***** Data shown *****
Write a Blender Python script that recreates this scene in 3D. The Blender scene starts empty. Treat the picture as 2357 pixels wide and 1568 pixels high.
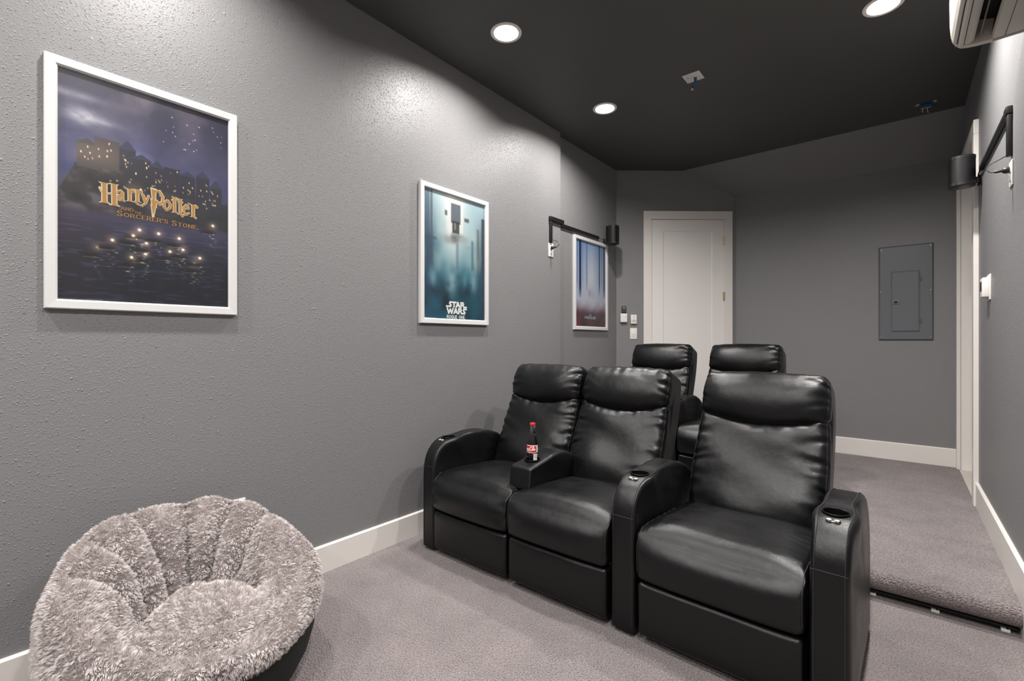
import bpy, bmesh, math, random
import numpy as np
from mathutils import Vector, Matrix

random.seed(7)
RNG = np.random.default_rng(11)
SC = bpy.context.scene
COL = SC.collection
PI = math.pi

# ------------------------------------------------------------------ helpers
def new_obj(name, me, parent=None, mats=None):
    o = bpy.data.objects.new(name, me)
    COL.objects.link(o)
    if parent is not None:
        o.parent = parent
    if mats is not None and me is not None:
        for m in (mats if isinstance(mats, (list, tuple)) else [mats]):
            me.materials.append(m)
    return o

def mesh(name, V, F, mats, parent=None, smooth=True, mi=None):
    me = bpy.data.meshes.new(name)
    me.from_pydata([tuple(map(float, v)) for v in V], [], [tuple(int(i) for i in f) for f in F])
    me.update()
    bm = bmesh.new(); bm.from_mesh(me)
    bmesh.ops.recalc_face_normals(bm, faces=bm.faces)
    bm.to_mesh(me); bm.free()
    if smooth is True:
        me.polygons.foreach_set('use_smooth', [True] * len(me.polygons))
    if mi is not None:
        me.polygons.foreach_set('material_index', [int(i) for i in mi])
    o = new_obj(name, me, parent, mats)
    if smooth == 'auto':
        me.polygons.foreach_set('use_smooth', [True] * len(me.polygons))
        me.set_sharp_from_angle(angle=math.radians(38))
    return o

class MB:
    """collects simple shapes into one mesh"""
    def __init__(s): s.V = []; s.F = []; s.M = []
    def add(s, V, F, m=0):
        n = len(s.V)
        s.V += [tuple(v) for v in V]; s.F += [tuple(i + n for i in f) for f in F]; s.M += [m] * len(F)
        return s
    def box(s, x0, x1, y0, y1, z0, z1, b=0.0, m=0, mat=None):
        bm = bmesh.new()
        bmesh.ops.create_cube(bm, size=1)
        for v in bm.verts:
            v.co = Vector(((x0 + x1) / 2 + v.co.x * (x1 - x0), (y0 + y1) / 2 + v.co.y * (y1 - y0), (z0 + z1) / 2 + v.co.z * (z1 - z0)))
        if b > 0:
            bmesh.ops.bevel(bm, geom=list(bm.edges), offset=b, segments=3, profile=0.5, affect='EDGES', clamp_overlap=True)
        if mat is not None:
            bmesh.ops.transform(bm, matrix=mat, verts=bm.verts)
        bm.verts.index_update()
        s.add([v.co.copy() for v in bm.verts], [[v.index for v in f.verts] for f in bm.faces], m)
        bm.free(); return s
    def prism(s, poly, axis, a, b, m=0):
        n = len(poly)
        def P(p, t):
            return {'x': (t, p[0], p[1]), 'y': (p[0], t, p[1]), 'z': (p[0], p[1], t)}[axis]
        V = [P(p, a) for p in poly] + [P(p, b) for p in poly]
        F = [tuple(range(n)), tuple(range(2 * n - 1, n - 1, -1))] + [(i, (i + 1) % n, n + (i + 1) % n, n + i) for i in range(n)]
        return s.add(V, F, m)
    def lathe(s, prof, c=(0, 0, 0), n=32, m=0, axis='z', sup=2.0):
        V = []; F = []
        for (r, h) in prof:
            for i in range(n):
                a = 2 * PI * i / n
                ca, sa = math.cos(a), math.sin(a)
                k = 1.0 if sup == 2.0 else (abs(ca) ** sup + abs(sa) ** sup) ** (-1 / sup)
                p = (r * k * ca, r * k * sa, h)
                if axis == 'x': p = (h, p[0], p[1])
                if axis == 'y': p = (p[0], h, p[1])
                V.append((c[0] + p[0], c[1] + p[1], c[2] + p[2]))
        for j in range(len(prof) - 1):
            for i in range(n):
                F.append((j * n + i, j * n + (i + 1) % n, (j + 1) * n + (i + 1) % n, (j + 1) * n + i))
        if prof[0][0] > 1e-6: F.append(tuple(range(n - 1, -1, -1)))
        if prof[-1][0] > 1e-6: F.append(tuple((len(prof) - 1) * n + i for i in range(n)))
        return s.add(V, F, m)
    def ring(s, prof, c=(0, 0, 0), n=40, m=0):
        """closed profile revolved (a torus-like ring)"""
        V = []; F = []; k = len(prof)
        for (r, h) in prof:
            for i in range(n):
                a = 2 * PI * i / n
                V.append((c[0] + r * math.cos(a), c[1] + r * math.sin(a), c[2] + h))
        for j in range(k):
            for i in range(n):
                F.append((j * n + i, j * n + (i + 1) % n, ((j + 1) % k) * n + (i + 1) % n, ((j + 1) % k) * n + i))
        return s.add(V, F, m)
    def tube(s, pts, r, n=8, m=0):
        pts = [Vector(p) for p in pts]
        V = []; F = []
        up = None
        for i, p in enumerate(pts):
            t = (pts[min(i + 1, len(pts) - 1)] - pts[max(i - 1, 0)]).normalized()
            if up is None:
                up = Vector((0, 0, 1)) if abs(t.z) < .9 else Vector((1, 0, 0))
            a = (up - t * up.dot(t))
            if a.length < 1e-6: a = t.orthogonal()
            a.normalize(); up = a; b = t.cross(a)
            rr = r[i] if isinstance(r, (list, tuple)) else r
            for k in range(n):
                an = 2 * PI * k / n
                V.append(p + (a * math.cos(an) + b * math.sin(an)) * rr)
        for i in range(len(pts) - 1):
            for k in range(n):
                F.append((i * n + k, i * n + (k + 1) % n, (i + 1) * n + (k + 1) % n, (i + 1) * n + k))
        F.append(tuple(range(n - 1, -1, -1))); F.append(tuple((len(pts) - 1) * n + k for k in range(n)))
        return s.add(V, F, m)
    def build(s, name, mats, parent=None, smooth='auto'):
        return mesh(name, s.V, s.F, mats, parent, smooth, s.M)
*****
Written instruction: Transcribe the whole listing exactly. Pictures stay out of your copy.

Task output:
Write a Blender Python script that recreates this scene in 3D. The Blender scene starts empty. Treat the picture as 2357 pixels wide and 1568 pixels high.
import bpy, bmesh, math, random
import numpy as np
from mathutils import Vector, Matrix

random.seed(7)
RNG = np.random.default_rng(11)
SC = bpy.context.scene
COL = SC.collection
PI = math.pi

# ------------------------------------------------------------------ helpers
def new_obj(name, me, parent=None, mats=None):
    o = bpy.data.objects.new(name, me)
    COL.objects.link(o)
    if parent is not None:
        o.parent = parent
    if mats is not None and me is not None:
        for m in (mats if isinstance(mats, (list, tuple)) else [mats]):
            me.materials.append(m)
    return o

def mesh(name, V, F, mats, parent=None, smooth=True, mi=None):
    me = bpy.data.meshes.new(name)
    me.from_pydata([tuple(map(float, v)) for v in V], [], [tuple(int(i) for i in f) for f in F])
    me.update()
    bm = bmesh.new(); bm.from_mesh(me)
    bmesh.ops.recalc_face_normals(bm, faces=bm.faces)
    bm.to_mesh(me); bm.free()
    if smooth is True:
        me.polygons.foreach_set('use_smooth', [True] * len(me.polygons))
    if mi is not None:
        me.polygons.foreach_set('material_index', [int(i) for i in mi])
    o = new_obj(name, me, parent, mats)
    if smooth == 'auto':
        me.polygons.foreach_set('use_smooth', [True] * len(me.polygons))
        me.set_sharp_from_angle(angle=math.radians(38))
    return o

class MB:
    """collects simple shapes into one mesh"""
    def __init__(s): s.V = []; s.F = []; s.M = []
    def add(s, V, F, m=0):
        n = len(s.V)
        s.V += [tuple(v) for v in V]; s.F += [tuple(i + n for i in f) for f in F]; s.M += [m] * len(F)
        return s
    def box(s, x0, x1, y0, y1, z0, z1, b=0.0, m=0, mat=None):
        bm = bmesh.new()
        bmesh.ops.create_cube(bm, size=1)
        for v in bm.verts:
            v.co = Vector(((x0 + x1) / 2 + v.co.x * (x1 - x0), (y0 + y1) / 2 + v.co.y * (y1 - y0), (z0 + z1) / 2 + v.co.z * (z1 - z0)))
        if b > 0:
            bmesh.ops.bevel(bm, geom=list(bm.edges), offset=b, segments=3, profile=0.5, affect='EDGES', clamp_overlap=True)
        if mat is not None:
            bmesh.ops.transform(bm, matrix=mat, verts=bm.verts)
        bm.verts.index_update()
        s.add([v.co.copy() for v in bm.verts], [[v.index for v in f.verts] for f in bm.faces], m)
        bm.free(); return s
    def prism(s, poly, axis, a, b, m=0):
        n = len(poly)
        def P(p, t):
            return {'x': (t, p[0], p[1]), 'y': (p[0], t, p[1]), 'z': (p[0], p[1], t)}[axis]
        V = [P(p, a) for p in poly] + [P(p, b) for p in poly]
        F = [tuple(range(n)), tuple(range(2 * n - 1, n - 1, -1))] + [(i, (i + 1) % n, n + (i + 1) % n, n + i) for i in range(n)]
        return s.add(V, F, m)
    def lathe(s, prof, c=(0, 0, 0), n=32, m=0, axis='z', sup=2.0):
        V = []; F = []
        for (r, h) in prof:
            for i in range(n):
                a = 2 * PI * i / n
                ca, sa = math.cos(a), math.sin(a)
                k = 1.0 if sup == 2.0 else (abs(ca) ** sup + abs(sa) ** sup) ** (-1 / sup)
                p = (r * k * ca, r * k * sa, h)
                if axis == 'x': p = (h, p[0], p[1])
                if axis == 'y': p = (p[0], h, p[1])
                V.append((c[0] + p[0], c[1] + p[1], c[2] + p[2]))
        for j in range(len(prof) - 1):
            for i in range(n):
                F.append((j * n + i, j * n + (i + 1) % n, (j + 1) * n + (i + 1) % n, (j + 1) * n + i))
        if prof[0][0] > 1e-6: F.append(tuple(range(n - 1, -1, -1)))
        if prof[-1][0] > 1e-6: F.append(tuple((len(prof) - 1) * n + i for i in range(n)))
        return s.add(V, F, m)
    def ring(s, prof, c=(0, 0, 0), n=40, m=0):
        """closed profile revolved (a torus-like ring)"""
        V = []; F = []; k = len(prof)
        for (r, h) in prof:
            for i in range(n):
                a = 2 * PI * i / n
                V.append((c[0] + r * math.cos(a), c[1] + r * math.sin(a), c[2] + h))
        for j in range(k):
            for i in range(n):
                F.append((j * n + i, j * n + (i + 1) % n, ((j + 1) % k) * n + (i + 1) % n, ((j + 1) % k) * n + i))
        return s.add(V, F, m)
    def tube(s, pts, r, n=8, m=0):
        pts = [Vector(p) for p in pts]
        V = []; F = []
        up = None
        for i, p in enumerate(pts):
            t = (pts[min(i + 1, len(pts) - 1)] - pts[max(i - 1, 0)]).normalized()
            if up is None:
                up = Vector((0, 0, 1)) if abs(t.z) < .9 else Vector((1, 0, 0))
            a = (up - t * up.dot(t))
            if a.length < 1e-6: a = t.orthogonal()
            a.normalize(); up = a; b = t.cross(a)
            rr = r[i] if isinstance(r, (list, tuple)) else r
            for k in range(n):
                an = 2 * PI * k / n
                V.append(p + (a * math.cos(an) + b * math.sin(an)) * rr)
        for i in range(len(pts) - 1):
            for k in range(n):
                F.append((i * n + k, i * n + (k + 1) % n, (i + 1) * n + (k + 1) % n, (i + 1) * n + k))
        F.append(tuple(range(n - 1, -1, -1))); F.append(tuple((len(pts) - 1) * n + k for k in range(n)))
        return s.add(V, F, m)
    def build(s, name, mats, parent=None, smooth='auto'):
        return mesh(name, s.V, s.F, mats, parent, smooth, s.M)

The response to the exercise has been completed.